この問題に対しても「システムの内製」が一定の解決となり得る、というのが私の考え。 社内のシステムであれば、多少チャレンジングな機能であっても、試験的な導入を行うための障壁は低く設定されます。 もちろん、現行の機能が阻害されないよう十分に配慮することが求められますが、不具合が発生した場合でも、利用者からのフィードバックが開発者に届きやすいため、迅速な対応が可能でしょう。 ユーザ数および利用頻度も製品に近いものが得られるため、新しい技術を「試す」には格好の場。 さらにチームで作業を行うとなれば、社内での検討・議論および情報共有を促進する効果も期待できます。

また、先に述べた「業務モデル化」と併せて、社内システムの設計開発と保守運用は新人エンジニアのトレーニングにも最適です。 と言うのは、ヒアリングやトラブル対応など利用者とのコミュニケーションが必要となるを含めた業務全般を、対顧客のそれと限りなく近いスケールで経験することができるため。 「OJTだ」としていきなり現場に放り込まれるよりも、社内で業務に慣れていく方が、最初は誰もがやらかす失敗を、本人にとっても会社にとっても小さいダメージで、そして結果的にはより多く、経験として蓄積できるでしょう。

技術を育てる工夫

私が観察した範囲の話ではありますが、IT業界においては、技術的なスキルの程度およびその向上はほぼ完全にエンジニア個人の資質に依存しており、企業の存在はほぼこれに直接的な関与をしていません。 その原因は、従業員に対して業務としての「学習」が認められにくいということと共に、職能として有用なレベルのノウハウは、業務かそれに近い規模での開発の中でしか培われない、ということにあります。 製品に対して開発効率 (工数の削減・縮小) と安定が (そして、ともすればそれのみが) 厳しく求められる現状では、業務の中に「学習」の機会・余地を確保することは至難であり、そうであれば、技術面において従業員を育てる術を企業が持たないのも無理からぬことかも知れません。 しかし、そうした無為が「技術者を使い捨てにする」という業界の評判に繋がっている面もあるのではないかと思っています。

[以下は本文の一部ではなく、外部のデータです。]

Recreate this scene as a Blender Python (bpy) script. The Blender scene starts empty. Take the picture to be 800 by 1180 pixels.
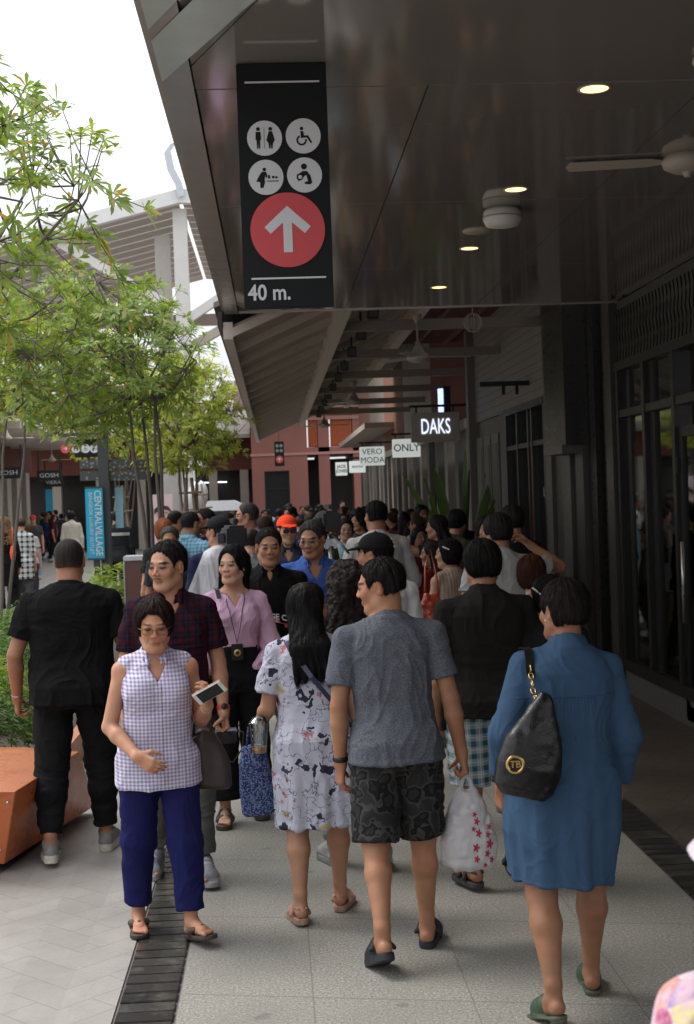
import bpy, bmesh, math, random
import numpy as np
import openvdb as vdb
from mathutils import Vector, Matrix, Euler
rnd = random.Random(7)
R_ = math.radians
PI = math.pi
S = bpy.context.scene
COL = S.collection
# ------------------------------------------------------------------ camera
FPX, CAMH = 1600.0, 1.96
ROLL = R_(2.0); VPX, VPY = 316.0, 574.0
_a = (VPX-400)/FPX; _b = (590-VPY)/FPX
_ax = _a*math.cos(ROLL)+_b*math.sin(ROLL); _ay = -_a*math.sin(ROLL)+_b*math.cos(ROLL)
YAW = math.atan(-_ax); PIT = -math.atan(_ay)
cF = Vector((math.sin(YAW)*math.cos(PIT), math.cos(YAW)*math.cos(PIT), math.sin(PIT)))
cR0 = Vector((math.cos(YAW), -math.sin(YAW), 0)); cU0 = cR0.cross(cF)
cR = math.cos(ROLL)*cR0 - math.sin(ROLL)*cU0; cU = math.sin(ROLL)*cR0 + math.cos(ROLL)*cU0
cam_d = bpy.data.cameras.new('camera'); cam = bpy.data.objects.new('camera', cam_d); COL.objects.link(cam)
cam.matrix_world = Matrix(((cR.x, cU.x, -cF.x, 0), (cR.y, cU.y, -cF.y, 0), (cR.z, cU.z, -cF.z, CAMH), (0, 0, 0, 1)))
cam_d.sensor_fit = 'VERTICAL'; cam_d.sensor_height = 24.0; cam_d.lens = 24.0*FPX/1180.0
cam_d.clip_start = 0.1; cam_d.clip_end = 2000
cam_d.dof.use_dof = True; cam_d.dof.focus_distance = 6.8; cam_d.dof.aperture_fstop = 4.5
S.camera = cam
# ------------------------------------------------------------------ world and light
SUN_EL, SUN_AZ = R_(58), R_(-62)      # azimuth from +Y towards +X
w = bpy.data.worlds.new('World'); S.world = w; w.use_nodes = True
nt = w.node_tree; nt.nodes.clear()
wo = nt.nodes.new('ShaderNodeOutputWorld'); wb = nt.nodes.new('ShaderNodeBackground')
sky = nt.nodes.new('ShaderNodeTexSky'); sky.sky_type = 'NISHITA'; sky.sun_disc = False
sky.sun_elevation = SUN_EL; sky.sun_rotation = SUN_AZ; sky.dust_density = 4; sky.air_density = 1.5
mixn = nt.nodes.new('ShaderNodeMix'); mixn.data_type = 'RGBA'
tc = nt.nodes.new('ShaderNodeTexCoord'); nz = nt.nodes.new('ShaderNodeTexNoise')
mp = nt.nodes.new('ShaderNodeMapping'); mp.inputs['Scale'].default_value = (1, 1, 2.5)
nz.inputs['Scale'].default_value = 1.6; nz.inputs['Detail'].default_value = 5; nz.inputs['Roughness'].default_value = .5
cr = nt.nodes.new('ShaderNodeValToRGB')
cr.color_ramp.elements[0].position = .3; cr.color_ramp.elements[0].color = (9.0, 9.4, 10.0, 1)
cr.color_ramp.elements[1].position = .7; cr.color_ramp.elements[1].color = (11.4, 11.6, 11.8, 1)
nt.links.new(tc.outputs['Generated'], mp.inputs[0]); nt.links.new(mp.outputs[0], nz.inputs['Vector'])
nt.links.new(nz.outputs['Fac'], cr.inputs[0])
mixn.inputs[0].default_value = .96
sz = nt.nodes.new('ShaderNodeSeparateXYZ'); nt.links.new(tc.outputs['Generated'], sz.inputs[0])
g1 = nt.nodes.new('ShaderNodeMath'); g1.operation = 'MAXIMUM'; g1.inputs[1].default_value = 0; nt.links.new(sz.outputs[2], g1.inputs[0])
g2 = nt.nodes.new('ShaderNodeMath'); g2.operation = 'MULTIPLY_ADD'; g2.inputs[1].default_value = 2/3; g2.inputs[2].default_value = 1/3; nt.links.new(g1.outputs[0], g2.inputs[0])   # overcast sky: the zenith is three times as bright as the horizon
vs_ = nt.nodes.new('ShaderNodeVectorMath'); vs_.operation = 'SCALE'; nt.links.new(cr.outputs[0], vs_.inputs[0]); nt.links.new(g2.outputs[0], vs_.inputs['Scale'])
nt.links.new(sky.outputs[0], mixn.inputs[6]); nt.links.new(vs_.outputs[0], mixn.inputs[7])
nt.links.new(mixn.outputs[2], wb.inputs[0]); wb.inputs[1].default_value = 0.15
nt.links.new(wb.outputs[0], wo.inputs[0])
sl = bpy.data.lights.new('sun', 'SUN'); sl.energy = 1.5; sl.angle = R_(25); sl.color = (1, .97, .92)
so = bpy.data.objects.new('sun', sl); COL.objects.link(so)
sd = Vector((math.sin(SUN_AZ)*math.cos(SUN_EL), math.cos(SUN_AZ)*math.cos(SUN_EL), math.sin(SUN_EL)))
so.rotation_euler = sd.to_track_quat('Z', 'Y').to_euler(); so.location = (0, 0, 40)
S.view_settings.view_transform = 'Standard'; S.view_settings.look = 'None'
S.view_settings.exposure = 0.62; S.view_settings.gamma = 1.0
S.cycles.use_denoising = True; S.cycles.max_bounces = 7; S.cycles.diffuse_bounces = 4; S.cycles.glossy_bounces = 3
S.cycles.transmission_bounces = 4; S.cycles.transparent_max_bounces = 6; S.cycles.caustics_reflective = False
S.cycles.sample_clamp_indirect = 6

# ------------------------------------------------------------------ helpers
def P(px, py, Yd):            # the point at depth Y seen at a photograph position, used to read sizes off the photograph
    d = cF + cR*((px-400)/FPX) + cU*((590-py)/FPX)
    return Vector((0, 0, CAMH)) + d*(Yd/d.y)
def PZ(px, py, z=0.0):
    d = cF + cR*((px-400)/FPX) + cU*((590-py)/FPX)
    return Vector((0, 0, CAMH)) + d*((z-CAMH)/d.z)
def link(o, parent=None):
    COL.objects.link(o)
    if parent is not None: o.parent = parent
    return o
def tag(o, label=None, cat=None, group=None, kind=None):
    if label: o['label'] = label
    if cat: o['category'] = cat
    if group: o['group'] = group
    if kind: o['kind'] = kind
    return o
def empty(name, loc, rz=0, label=None, cat=None, group=None):
    o = bpy.data.objects.new(name, None); o.empty_display_size = .1
    link(o); o.location = loc; o.rotation_euler = (0, 0, rz)
    return tag(o, label, cat, group)
def copy_tree(o, parent=None):
    c = o.copy(); COL.objects.link(c)
    if parent is not None: c.parent = parent
    for ch in list(o.children): copy_tree(ch, c)
    return c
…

そんな中で、業務システムの内製は、効率化と技術育成を両立させることのできる数少ない、かつ比較的簡易な手段のひとつ。 明日からいきなり業務のすべてを賄うシステムを自前で、というのは無理があるかもしれませんが、手の届く範囲、例えば、勤務時間や弁当注文の管理から初めてみるのはどうでしょうか。

Every adventure requires a first step. Trite, but true even here.